Some fun/awkward differences though. For instance, I had imagined it would be easy to find a laundromat - I didn't want to pay the hotel prices for cleaning. Ended up almost accidentally offending the people I was asking - "why would we need to go somewhere to do our laundry, we have laundry machines, we aren't poor" - while since a lot of US cities are older in the dense parts of town, laundry machines in-unit were less common even for sometimes pretty pricey places.

One of my big takeaways is that development is a lot easier and cheaper than redevelopment. Building a ton of new housing? Put in today's amenities! It might be crappy quality even in "luxury" new construction (whether here or there) but it's gonna be a lot easier than retrofitting into a bunch of units from 50 years ago. Want a QR-code/app-based payment system to take off? It's gonna be easier if you're one of the first widespread options to replace cash (like in China at the time) vs if you're competing with ubiquitous credit/debit cards in the US. Really illustrative of how things are path-dependent - and why I'm bearish on "super apps" replacing what we already have here.

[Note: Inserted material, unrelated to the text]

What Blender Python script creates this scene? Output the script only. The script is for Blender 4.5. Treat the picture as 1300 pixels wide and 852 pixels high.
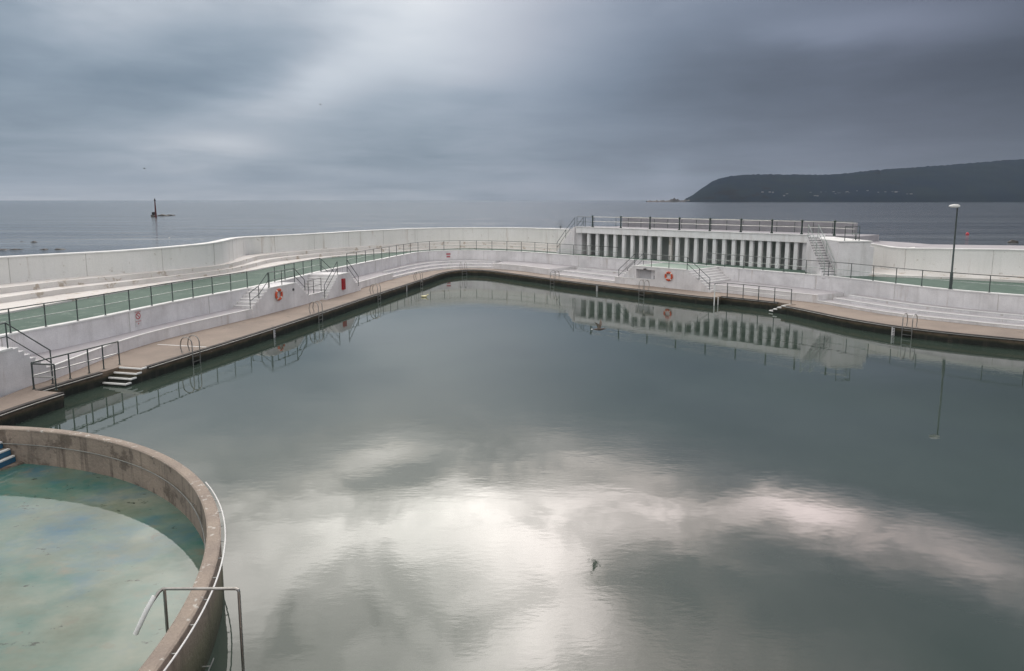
import bpy, bmesh, math, random
from mathutils import Vector, Matrix
from mathutils.geometry import tessellate_polygon
random.seed(7)
for o in list(bpy.data.objects): bpy.data.objects.remove(o)
SC = bpy.context.scene
COL = SC.collection
R = math.radians

# ------------------------------------------------------------------ camera
H = 7.5; F = 900.0; CX = 650.0; CY = 381.0
TH = math.atan(127 / 900)
cd = bpy.data.cameras.new('camera'); cam = bpy.data.objects.new('camera', cd); COL.objects.link(cam)
cam.location = (0, 0, H); cam.rotation_euler = (R(90) - TH, 0, 0)
cd.lens = 36 * F / 1300; cd.sensor_width = 36; cd.shift_y = -(426 - CY) / 1300
cd.clip_start = .1; cd.clip_end = 40000
SC.camera = cam
SC.view_settings.view_transform = 'Standard'; SC.view_settings.look = 'None'
SC.view_settings.exposure = 0; SC.view_settings.gamma = 1

# ------------------------------------------------------------------ sun, behind the cloud
SUN_EL, SUN_AZ = 44, 3
sd = bpy.data.lights.new('sun', 'SUN'); sd.energy = 0.6; sd.angle = R(13); sd.color = (1, .95, .88)
sun = bpy.data.objects.new('sun', sd); COL.objects.link(sun)
sun.rotation_euler = (R(SUN_EL - 90), 0, -R(SUN_AZ))

# ------------------------------------------------------------------ world: overcast sky
W = bpy.data.worlds.new('World'); SC.world = W; W.use_nodes = True
nt = W.node_tree; N = nt.nodes; L = nt.links; N.clear()
def wm(op, a, b=None, c=None, clamp=False):
    n = N.new('ShaderNodeMath'); n.operation = op; n.use_clamp = clamp
    for i, v in enumerate((a, b, c)):
        if v is None: continue
        if isinstance(v, (int, float)): n.inputs[i].default_value = v
        else: L.new(v, n.inputs[i])
    return n.outputs[0]
def wramp(v, stops, interp='EASE'):
    n = N.new('ShaderNodeValToRGB'); n.color_ramp.interpolation = interp
    e = n.color_ramp.elements
    while len(e) < len(stops): e.new(.5)
    for el, (p, c) in zip(e, stops): el.position = p; el.color = (*c, 1) if len(c) == 3 else c
    L.new(v, n.inputs[0]); return n.outputs[0]
def wnoise(vec, scale, detail=4, rough=.5, dist=0):
    n = N.new('ShaderNodeTexNoise'); n.inputs['Scale'].default_value = scale; n.inputs['Detail'].default_value = detail
    n.inputs['Roughness'].default_value = rough; n.inputs['Distortion'].default_value = dist
    L.new(vec, n.inputs['Vector']); return n.outputs[0]
def wcomb(x, y, z):
    n = N.new('ShaderNodeCombineXYZ')
    for i, v in enumerate((x, y, z)):
        if isinstance(v, (int, float)): n.inputs[i].default_value = v
        else: L.new(v, n.inputs[i])
    return n.outputs[0]
tc = N.new('ShaderNodeTexCoord')
sx = N.new('ShaderNodeSeparateXYZ'); L.new(tc.outputs['Generated'], sx.inputs[0])
dx, dy, dz = sx.outputs
el = wm('MULTIPLY', wm('ARCSINE', dz), 180 / math.pi)              # degrees
az = wm('MULTIPLY', wm('ARCTAN2', dx, dy), 180 / math.pi)
zz = wm('ADD', wm('MAXIMUM', dz, 0.0), .10)
cloudp = wcomb(wm('DIVIDE', dx, zz), wm('DIVIDE', dy, zz), 0)
n1 = wnoise(cloudp, .55, 5, .52, .4)
n2 = wnoise(cloudp, 1.9, 5, .55, .6)
n3 = wnoise(wcomb(wm('MULTIPLY', az, .045), wm('MULTIPLY', el, .16), 3.1), 1.0, 4, .5, .3)
nA = wm('SUBTRACT', wm('MULTIPLY', wm('ADD', n1, n3), .5), .5)
nB = wm('SUBTRACT', n2, .5)
azd = wm('ADD', az, wm('ADD', wm('MULTIPLY', wm('SUBTRACT', n1, .5), 34), wm('MULTIPLY', nB, 16)))
eld = wm('ADD', el, wm('ADD', wm('MULTIPLY', nA, 9), wm('MULTIPLY', nB, 7)))
def blob(a0, e0, sa, se, amp, A=None, E_=None, tilt=0):
    A = A or azd; E_ = E_ or eld
    a = wm('SUBTRACT', A, a0); e = wm('SUBTRACT', E_, e0)
    if tilt: e = wm('SUBTRACT', e, wm('MULTIPLY', a, tilt))
    a = wm('DIVIDE', a, sa); e = wm('DIVIDE', e, se)
    r2 = wm('ADD', wm('MULTIPLY', a, a), wm('MULTIPLY', e, e))
    return wm('MULTIPLY', wm('EXPONENT', wm('MULTIPLY', r2, -1)), amp)
# base brightness by height over the horizon
base = wramp(wm('DIVIDE', el, 90, clamp=True), [(0, (.33,)*3), (.03, (.255,)*3), (.09, (.215,)*3), (.155, (.33,)*3), (.22, (.60,)*3),
                                              (.30, (.75,)*3), (.42, (1.0,)*3), (1, (.72,)*3)], 'LINEAR')
# darker towards the right (land side), a little darker far left
side = wramp(wm('ADD', wm('DIVIDE', az, 360), .5), [(0, (1.75,)*3), (.22, (1.4,)*3), (.37, (1.35,)*3), (.46, (1.27,)*3), (.50, (1.05,)*3), (.545, (.68,)*3), (.60, (.42,)*3), (.78, (1.1,)*3), (1, (1.75,)*3)], 'LINEAR')
mottle = wm('ADD', 1, wm('ADD', wm('MULTIPLY', nA, 1.7), wm('MULTIPLY', nB, .28)))
lum = wm('MULTIPLY', wm('MULTIPLY', base, side), mottle)
soft_az = wm('ADD', az, wm('MULTIPLY', nA, 20)); soft_el = wm('ADD', el, wm('MULTIPLY', nA, 5))
adds = [
    blob(-7, 14.5, 11, 6.5, .35, soft_az, soft_el, -.25), blob(-15, 8.3, 6, 2.2, .26, soft_az, soft_el, .3), blob(-21, 4.2, 4.5, 1.0, .20, soft_az, soft_el),
    blob(-31, 13, 7, 2.5, .18, soft_az, soft_el), blob(25, 11.3, 8, 1.8, .10, soft_az, soft_el), blob(12.3, 2.0, 1.6, 1.6, .05, az, el),
    blob(-12, 25.5, 12, 3.8, 3.3), blob(1, 25.0, 9, 4.0, 2.7), blob(26, 24.0, 10, 1.9, 3.2), blob(12, 23.5, 6, 2.4, 2.2),
    blob(2.5, 32, 7, 6.5, 4.8, azd, eld), blob(-12, 31, 12, 4, .9), blob(-30, 30, 14, 9, 1.7), blob(2, 42, 22, 9, 3.0), ]
n4 = wnoise(wcomb(wm('MULTIPLY', az, .10), wm('MULTIPLY', el, .20), 7.7), 1.0, 5, .55, .5)
cover = wramp(n4, [(.34, (.38,)*3), (.46, (.80,)*3), (.58, (1.22,)*3), (.68, (1.35,)*3)], 'EASE')
hi = None
for a in adds[6:]: hi = a if hi is None else wm('ADD', hi, a)
s = wm('ADD', lum, wm('MULTIPLY', wm('MULTIPLY', hi, cover), 1.02))
for a in adds[:6]: s = wm('ADD', s, a)
lum = wm('MAXIMUM', s, .03)
# tint: blue grey when dark, warm white when bright; violet on the right
tint = wramp(wm('DIVIDE', lum, 2.0, clamp=True), [(0, (.71, .985, 1.29)), (.12, (.75, .99, 1.26)), (.25, (.88, .99, 1.13)), (.5, (1.0, 1.0, 1.0)), (1, (1.05, 1.0, .94))], 'LINEAR')
tint2 = wramp(wm('ADD', wm('DIVIDE', az, 360), .5), [(0, (1, 1, 1)), (.48, (1, 1, 1)), (.58, (1.10, .95, 1.0)), (.8, (1, 1, 1))], 'LINEAR')
low = wramp(wm('DIVIDE', el, 20, clamp=True), [(0, (1.10, 1.0, .93)), (.15, (1.04, 1.0, .97)), (.4, (1, 1, 1))], 'LINEAR')
def wmix(a, b, fac=1.0, mode='MULTIPLY'):
    n = N.new('ShaderNodeMix'); n.data_type = 'RGBA'; n.blend_type = mode
    n.inputs[0].default_value = fac; L.new(a, n.inputs[6]); L.new(b, n.inputs[7]); return n.outputs[2]
lumc = wcomb(lum, lum, lum)
colr = wmix(wmix(wmix(lumc, tint), tint2), low)
sky = N.new('ShaderNodeTexSky'); sky.sky_type = 'NISHITA'; sky.sun_disc = False
sky.sun_elevation = R(SUN_EL); sky.sun_rotation = R(SUN_AZ)
ten = N.new('ShaderNodeVectorMath'); ten.operation = 'SCALE'; ten.inputs['Scale'].default_value = 10.0; L.new(colr, ten.inputs[0])
m = N.new('ShaderNodeMix'); m.data_type = 'RGBA'; m.inputs[0].default_value = .985    # the cloud hides nearly all of the blue
L.new(sky.outputs[0], m.inputs[6]); L.new(ten.outputs[0], m.inputs[7])
bg = N.new('ShaderNodeBackground'); bg.inputs['Strength'].default_value = .1; L.new(m.outputs[2], bg.inputs['Color'])
wo = N.new('ShaderNodeOutputWorld'); L.new(bg.outputs[0], wo.inputs['Surface'])

# ------------------------------------------------------------------ helpers
def P(x, y, z):
    """a point of the place at height z, read off the survey grid of the photograph"""
    u = (x - CX) / F; v = (y - CY) / F
    d = Vector((u, math.cos(TH) - v * math.sin(TH), -math.sin(TH) - v * math.cos(TH)))
    t = (z - H) / d.z; return Vector((d.x * t, d.y * t, z))
def PY(x, y, Y):
    u = (x - CX) / F; v = (y - CY) / F
    d = Vector((u, math.cos(TH) - v * math.sin(TH), -math.sin(TH) - v * math.cos(TH)))
    return Vector((0, 0, H)) + d * (Y / d.y)
def QX(p):
    q = Vector(p) - Vector((0, 0, H)); f = q.y * math.cos(TH) - q.z * math.sin(TH)
    return CX + F * q.x / f
def V2(p): return Vector((p[0], p[1], 0))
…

I used to think that way about WeChat but I don’t anymore. The reason stores use credit payment networks in the West is because it’s better. We have cash transferring apps but we don’t use them for a reason. Meanwhile, China does not have the same type of payment networks.


> The reason stores use credit payment networks in the West is because it’s better. We have cash transferring apps but we don’t use them for a reason.

In many (most?) European countries, debit cards and cash transfering apps are more common than credit-based payments. I have a credit card but I don't use it often (mostly for some online transactions, such as buying plane tickets), and many people only have a debit card.


Sorry, too colloquial: "messed up" == unusually high rent-to-income ratios comparable to expensive Western cities, resulting in the same sorts of compromises and dissatisfaction found in those circumstances - basically what you said.